Dans le secteur des technologies de l’information, les quarantenaires sont considérés comme des dinosaures, en particulier aux Etats-Unis. Pendant ce temps, les millionaires du Net planifient d’arrêter de travailler à trente ans.
«Wow! Vous êtes plutôt vieux, pour un programmeur, non?» Voilà ce qu’entendent les informaticiens dans la fin de la trentaine, relate le mensuel américain Fortune. A la Westech Career Expo, la plus grande foire d’emplois technologiques des Etats-Unis, le formulaire d’inscription comprend, sous la rubrique «Minorité professionnelle», l’option «Plus de 40 ans». Un choc, pour ce participant de 43 ans: «Jusque-là, j’ignorais que j’appartenais à une minorité.»

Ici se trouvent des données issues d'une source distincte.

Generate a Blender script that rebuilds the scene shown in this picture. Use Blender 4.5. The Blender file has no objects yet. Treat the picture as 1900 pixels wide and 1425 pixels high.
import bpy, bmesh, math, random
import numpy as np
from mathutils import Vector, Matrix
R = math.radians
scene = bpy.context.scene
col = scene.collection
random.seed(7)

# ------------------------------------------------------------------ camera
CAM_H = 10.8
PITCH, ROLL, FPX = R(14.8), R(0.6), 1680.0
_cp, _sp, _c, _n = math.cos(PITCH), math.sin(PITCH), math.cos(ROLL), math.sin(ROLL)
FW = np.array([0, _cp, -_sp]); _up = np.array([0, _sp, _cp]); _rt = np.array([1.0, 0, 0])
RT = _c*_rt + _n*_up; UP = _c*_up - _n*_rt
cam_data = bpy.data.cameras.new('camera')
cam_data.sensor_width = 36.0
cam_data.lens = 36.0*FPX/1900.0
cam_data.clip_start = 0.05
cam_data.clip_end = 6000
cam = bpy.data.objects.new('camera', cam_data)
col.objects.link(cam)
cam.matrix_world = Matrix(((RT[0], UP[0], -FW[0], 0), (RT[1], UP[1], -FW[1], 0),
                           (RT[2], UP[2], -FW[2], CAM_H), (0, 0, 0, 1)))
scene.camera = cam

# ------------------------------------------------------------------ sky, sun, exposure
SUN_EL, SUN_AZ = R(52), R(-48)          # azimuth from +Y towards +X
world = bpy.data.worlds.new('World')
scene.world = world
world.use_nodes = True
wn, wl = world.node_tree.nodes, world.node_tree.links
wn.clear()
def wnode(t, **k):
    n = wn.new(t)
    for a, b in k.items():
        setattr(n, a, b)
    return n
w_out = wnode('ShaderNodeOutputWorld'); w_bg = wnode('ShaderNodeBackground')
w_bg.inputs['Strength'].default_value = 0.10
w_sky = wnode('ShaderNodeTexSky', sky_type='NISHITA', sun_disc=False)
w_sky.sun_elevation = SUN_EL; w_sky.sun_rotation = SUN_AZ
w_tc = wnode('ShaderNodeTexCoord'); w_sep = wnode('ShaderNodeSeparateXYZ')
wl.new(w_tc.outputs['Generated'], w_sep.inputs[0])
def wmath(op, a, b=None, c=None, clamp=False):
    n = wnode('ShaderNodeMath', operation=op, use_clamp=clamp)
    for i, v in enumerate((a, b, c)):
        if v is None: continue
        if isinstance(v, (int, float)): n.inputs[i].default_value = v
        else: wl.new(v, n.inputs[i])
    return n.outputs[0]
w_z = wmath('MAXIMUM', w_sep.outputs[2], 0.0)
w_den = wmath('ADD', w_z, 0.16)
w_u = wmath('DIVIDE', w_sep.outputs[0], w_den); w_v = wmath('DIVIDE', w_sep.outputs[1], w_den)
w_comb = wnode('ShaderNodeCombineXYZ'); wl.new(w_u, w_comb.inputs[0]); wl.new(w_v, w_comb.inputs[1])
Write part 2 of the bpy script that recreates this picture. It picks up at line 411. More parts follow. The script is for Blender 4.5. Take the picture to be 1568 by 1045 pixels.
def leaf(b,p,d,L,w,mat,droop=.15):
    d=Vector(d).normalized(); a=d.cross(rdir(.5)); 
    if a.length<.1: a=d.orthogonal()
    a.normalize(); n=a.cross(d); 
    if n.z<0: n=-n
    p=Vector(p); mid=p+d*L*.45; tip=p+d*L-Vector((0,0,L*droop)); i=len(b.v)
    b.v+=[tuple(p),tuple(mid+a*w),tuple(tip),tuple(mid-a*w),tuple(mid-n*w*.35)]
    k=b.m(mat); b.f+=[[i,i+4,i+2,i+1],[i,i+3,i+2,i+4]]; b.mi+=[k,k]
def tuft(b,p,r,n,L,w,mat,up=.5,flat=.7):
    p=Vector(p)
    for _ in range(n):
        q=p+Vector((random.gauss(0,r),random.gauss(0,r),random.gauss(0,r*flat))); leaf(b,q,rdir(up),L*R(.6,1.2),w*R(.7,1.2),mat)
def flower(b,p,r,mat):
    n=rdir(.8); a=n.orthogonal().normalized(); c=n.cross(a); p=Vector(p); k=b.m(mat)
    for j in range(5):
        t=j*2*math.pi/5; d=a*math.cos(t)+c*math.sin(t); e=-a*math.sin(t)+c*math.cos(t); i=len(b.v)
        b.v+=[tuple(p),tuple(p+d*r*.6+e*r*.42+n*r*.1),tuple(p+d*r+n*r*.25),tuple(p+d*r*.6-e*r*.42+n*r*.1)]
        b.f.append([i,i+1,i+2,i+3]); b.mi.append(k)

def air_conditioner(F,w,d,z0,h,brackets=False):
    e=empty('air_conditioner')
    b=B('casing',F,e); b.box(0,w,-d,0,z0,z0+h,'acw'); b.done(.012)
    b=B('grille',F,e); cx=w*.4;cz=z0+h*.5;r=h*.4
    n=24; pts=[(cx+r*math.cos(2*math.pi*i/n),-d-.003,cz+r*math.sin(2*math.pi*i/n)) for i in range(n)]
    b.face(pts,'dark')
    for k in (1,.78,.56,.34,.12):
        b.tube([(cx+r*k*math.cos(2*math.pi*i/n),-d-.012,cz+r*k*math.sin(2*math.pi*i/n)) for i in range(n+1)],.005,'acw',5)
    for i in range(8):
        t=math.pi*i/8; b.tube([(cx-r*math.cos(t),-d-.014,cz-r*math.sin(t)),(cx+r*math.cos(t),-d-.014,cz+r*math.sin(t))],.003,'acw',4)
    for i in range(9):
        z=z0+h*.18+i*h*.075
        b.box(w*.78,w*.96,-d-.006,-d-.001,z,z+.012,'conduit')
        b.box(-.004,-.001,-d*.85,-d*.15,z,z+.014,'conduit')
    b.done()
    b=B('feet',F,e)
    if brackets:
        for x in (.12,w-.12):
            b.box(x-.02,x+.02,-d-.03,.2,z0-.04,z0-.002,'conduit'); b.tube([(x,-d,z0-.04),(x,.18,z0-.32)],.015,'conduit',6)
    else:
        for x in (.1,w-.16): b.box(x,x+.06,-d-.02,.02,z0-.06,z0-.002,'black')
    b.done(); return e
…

Pour sauter dans le train de la nouvelle économie, mieux vaut être jeune, voire très jeune… Internet, c’est l’industrie des 23-35 ans. Une tranche d’âge désignée comme la «Generation X», d’après le titre du roman culte de Douglas Coupland. Sur le marché de l’emploi, les Gen Xers brûlent les étapes et obtiennent maintenant des postes de direction encore récemment occupés par des quinquagénaires. Et ceux-ci, les «baby boomers», restent sur le carreau.
Fortune rapporte le cas d’un directeur financier de 37 ans, candidat à un poste dans une jeune entreprise high-tech. «Je pensais que, durant ma journée d’entretiens, j’allais rencontrer une ou deux personnes aux cheveux gris. Il n’y en avait pas une seule! C’était des gosses de 26 ou 27 ans qui m’interrogeaient. Je n’étais pas intimidé par leur jeunesse. Mais je me suis tout d’un coup senti vieux.»
Dans le flot de procès intentés aux entreprises aux Etats-Unis, un quart des plaintes pour discrimination d’âge provenaient de quadragénaires, en 1996.
Sous couvert d’anonymat, un financier newyorkais à la tête d’un «hedge fund» (un fonds de placement en produits dérivés), fait étalage de cynisme: «Pour 40’000 à 50’000 dollars par an (60’000 à 75’000 francs suisses), je peux engager un gamin inexpérimenté mais dégourdi, à la sortie de ses études. Il travaillera sept jours sur sept, durant les deux prochaines années. Je vais le former selon mes besoins. Je lui verse des options dont il ne pourra bénéficier qu’à long terme pour le clouer à son poste. Et s’il ne fait pas ce que veux, je le vire. Pourquoi est-ce que j’engagerais un professionnel de 40 ans, deux fois plus cher et deux fois moins efficace, et qui en plus ne m’écoute pas?»
Une philosophie dont on trouve le pendant chez ce trader de 23 ans, qui jongle avec des millions de dollars. Celui-ci affirme à l’hebdomadaire américain Newsweek: «Je veux pas travailler passé l’âge de trente ans.»
Mais c’est surtout l’avancée des technologies qui met sur la touche des professionnels dans la force de l’âge. Les baby boomers sont décontenancés par la sagacité des jeunes de 20 ou 30 ans, qui ont grandi entre un PC et un Game Boy. En outre, les Gen Xers sont connus pour passer 60 à 70 heures par semaine derrière leur écran d’ordinateur. Ces solitaires dévoués corps et âmes à la compagnie sont hautement appréciés par l’employeur. Rien à voir avec les salariés qui désertent à 18 heures pour aller chercher les gosses à la crèche.
Lors d’une enquête menée dans des entreprises high-tech européennes, l’université Manchester Metropolitan a questionné des employés de 18 à 32 ans sur ce qu’ils désiraient le plus, en-dehors de leur vie professionnelle, relate le Financial Times. Beaucoup ont répondu: «Une vie.» Aux Etats-Unis, la situation est encore plus extrême. L’employé n’y a droit qu’à deux semaines de vacances par an.